Metal–Organic Cage-Based Three-Channel Fluorescence Sensor Array for Discriminating Per- and Polyfluoroalkyl Substances in Water

Perfluoroalkyl and polyfluoroalkyl substances (PFASs), as a group of fluorinated persistent organic pollutants, have posed serious environmental and health risks. At present, the development of rapid and sensitive detection technologies for PFASs is of great significance for ensuring human health and sustainable environmental development. In this work, the metal-organic cage NH₂-Zr-MOC was synthesized via the solvothermal method and then functionalized through in situ encapsulation and postsynthetic modification, yielding the fluorinated and amide-functionalized Zr-MOC-NH-CO-F5 and the pH-sensitive RGH@NH₂-Zr-MOC composites.
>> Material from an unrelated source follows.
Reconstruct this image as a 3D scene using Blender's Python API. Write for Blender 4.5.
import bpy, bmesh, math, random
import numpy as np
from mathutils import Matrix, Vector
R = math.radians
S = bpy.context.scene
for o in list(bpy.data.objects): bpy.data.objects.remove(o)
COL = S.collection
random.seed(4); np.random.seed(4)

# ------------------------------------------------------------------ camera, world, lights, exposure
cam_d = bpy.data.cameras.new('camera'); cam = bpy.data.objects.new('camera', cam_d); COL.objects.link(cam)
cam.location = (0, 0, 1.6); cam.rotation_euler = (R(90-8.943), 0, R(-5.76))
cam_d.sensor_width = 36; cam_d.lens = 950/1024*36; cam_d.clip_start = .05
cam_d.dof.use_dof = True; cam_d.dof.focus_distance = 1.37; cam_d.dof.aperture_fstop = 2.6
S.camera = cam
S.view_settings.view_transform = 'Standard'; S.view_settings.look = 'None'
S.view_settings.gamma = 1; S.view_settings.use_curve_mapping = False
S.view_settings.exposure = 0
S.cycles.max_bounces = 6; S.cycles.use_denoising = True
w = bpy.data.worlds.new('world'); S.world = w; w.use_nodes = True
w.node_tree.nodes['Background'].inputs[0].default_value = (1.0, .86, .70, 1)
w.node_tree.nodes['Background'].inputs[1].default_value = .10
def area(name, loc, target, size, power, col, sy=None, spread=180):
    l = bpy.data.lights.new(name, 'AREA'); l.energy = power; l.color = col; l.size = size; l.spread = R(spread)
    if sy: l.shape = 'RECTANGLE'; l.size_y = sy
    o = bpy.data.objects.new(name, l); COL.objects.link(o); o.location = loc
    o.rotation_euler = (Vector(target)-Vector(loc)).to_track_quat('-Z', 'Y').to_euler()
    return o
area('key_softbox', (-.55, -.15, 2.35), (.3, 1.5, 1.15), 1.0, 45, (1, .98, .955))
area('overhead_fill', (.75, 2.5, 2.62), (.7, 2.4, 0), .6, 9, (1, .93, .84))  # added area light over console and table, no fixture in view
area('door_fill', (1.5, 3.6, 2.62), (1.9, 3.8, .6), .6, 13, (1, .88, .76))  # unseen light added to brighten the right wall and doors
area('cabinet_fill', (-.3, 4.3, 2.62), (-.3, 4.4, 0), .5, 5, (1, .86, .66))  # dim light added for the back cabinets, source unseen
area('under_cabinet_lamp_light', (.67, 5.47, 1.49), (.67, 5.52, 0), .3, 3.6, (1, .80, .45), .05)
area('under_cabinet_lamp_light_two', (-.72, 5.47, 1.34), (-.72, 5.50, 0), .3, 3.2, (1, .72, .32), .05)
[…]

Both composites were used to construct fluorescence sensors, which produced distinct fluorescence enhancement signals depending on different PFAS species due to their varying adsorption affinities. On this basis, a three-channel fluorescent sensor array was constructed, which facilitated precise identification and highly sensitive detection of three PFASs by means of pattern recognition at a concentration of 2 μM, with the lowest detection limit (LOD) for a single PFAS as low as 22 nM. Moreover, the array could effectively identify PFASs in tap water and lake water with high accuracy, reaching 92.5%. Further investigation demonstrated that the synergistic effects of electrostatic attraction, intermolecular interactions, Lewis acid-base coordination, and F-F affinity restricted the conformational rotation of the composites, ultimately contributing to the enhanced fluorescence intensity.